Eventually she began training her dogs during the summer months by using a wheeled rig.

"People would look at me so funny." .

She recalls a run-in with the local police chief, Kenneth Michaud. She was driving her wheeled rig, attached to the vast energy of 10 dogs, and sprinting down Pleasant Street one spring morning, when she heard a siren and saw the ominous flashing lights. She says with disbelief, "I got chased down by a police car and got stopped. Chief Michaud just warned me that the town was not liable if I got hit by a snowmobile."

But the snowmobiles rarely pose a danger, says Pelletier. She says many of the snowmobile drivers help her to cross streets by keeping an eye out for traffic as she guides her long team to safety.,

She has been riding her sled for over 10 years,' and many of her dogs are from the original team.

"'I do, miss having a young team," she says.

One of those dogs, Kiska, receives the special privilege of living in the, house because of a difficult skin condition. He greets visitors at the door, and welcomes them inside with a wagging tail and alert eyes.

In another story, Pelletier recalls becoming lost in a blizzard. The snow was coming down so thick, and the wind blowing so hard, she soon lost track of the trail. And when she looked behind, the parallel tracks of her runners, as dependable as her own shadow, had disappeared.

"Everything was covered, but I didn't panic.

"I trusted the dogs."

So she spoke to her team as if this were the most normal thing to do in the world, "Come on, guys, let's go home." .

Pelletier smiles as she remembers that day, then she adds, softly, "And they got me home."

This incident, and others, honed her experience, and forced her to remind herself, "Okay, Ruth, I'm not doing a little backyard run."
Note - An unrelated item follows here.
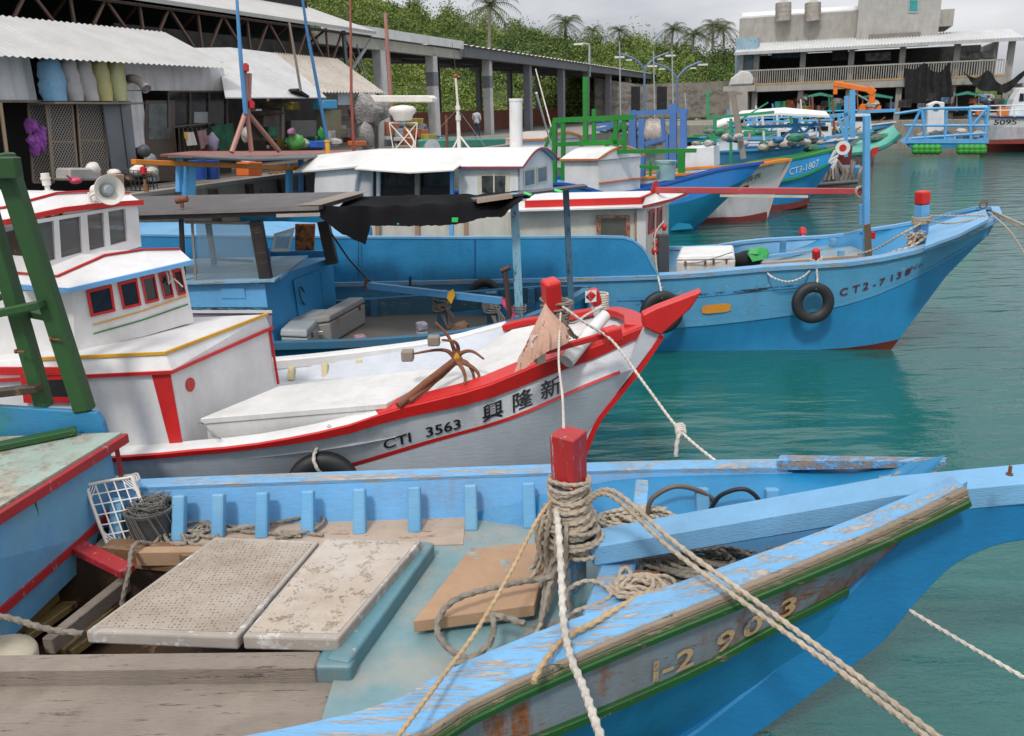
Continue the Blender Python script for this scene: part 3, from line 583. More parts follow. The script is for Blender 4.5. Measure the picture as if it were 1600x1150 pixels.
hp = MB(); hp.rope(gpx([(833, 1066, 1.065), (850, 1035, 1.075), (880, 1000, 1.08), (930, 972, 1.09), (975, 945, 1.10), (1015, 925, 1.10)]), .013); single('rope', hp, ROPE_TAN, 'orange tan rope curving over the near gunwale', 'rope', 'ropes on the foreground boat', smooth=True)
hp = MB(); hp.rope(smooth_path([pax(1.02) + V((-.09, -.1, 0)), Y(862, 900, 3.8), Y(820, 908, 3.75), Y(770, 918, 3.7), Y(715, 935, 3.62), Y(690, 958, 3.6), Y(683, 985, 3.52), Y(700, 1012, 3.42), Y(735, 1028, 3.35), Y(765, 1005, 3.4), Y(772, 975, 3.45), Y(768, 962, 3.5), Y(790, 965, 3.45), Y(820, 975, 3.4)], 6), .0155)
hp.rope(smooth_path([pax(1.0) + V((-.08, -.12, 0)), Y(857, 920, 3.75), Y(848, 960, 3.65), Y(835, 1000, 3.5), Y(800, 1022, 3.3), Y(745, 1032, 3.25), Y(710, 1038, 3.25)], 6), .014)
hp.rope(smooth_path([pax(1.05) + V((-.04, -.13, 0)), Y(862, 880, 3.85), Y(850, 930, 3.78), Y(845, 990, 3.6), Y(852, 1040, 3.3)], 6), .013); hp.rope(smooth_path([pax(1.05) + V((.0, -.13, 0)), Y(880, 900, 3.8), Y(890, 950, 3.7)], 6), .013)
single('rope', hp, ROPE_GREY, 'thick grey rope hanging from the bollard in a big loop over the plywood lid', 'rope', 'ropes on the foreground boat', smooth=True)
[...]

And she kept with it, spurred by the well-meaning restraint of her mother, and supported by the influence of her grandfather, Amie Labbe.

Asked why she doesn't race in the Can-Am, Pelletier replies, "I'm not competitive, so that saves me from all the machoness. The guys in Can-Am call me chicken."

She thinks men may have a small advantage handling the dogs because of their gender. Still it wasn't that hard to gain the, respect of her team. She says, however, when she is out on the trail and the snow is flying and her team is speeding across the cold powder making the wind roar in her ears and cut through the thick cloth of her coat, there is one thing a man has that she sometimes wishes she had: a beard.

But the youthful hair stylist laughs at this idea, and talks about why she really loves the sport.

Pelletier says she keeps with the dog sledding because she loves the snow, the feel of the Earth sliding beneath the runners of her sled, and the quiet beauty of the Maine woods.

These days, she doesn't take her aging team nearly as far as she used to. She says they have gotten to the point where they expect her to run behind the sled just as much as they run in front of the sled. But she still takes them out a few times a week, and heads out into the beckoning woods, maybe towards Portage, or maybe following the old trail bed to a path that takes her to Wheelock Lake.

"There's nothing prettier than being in the woods with the snow."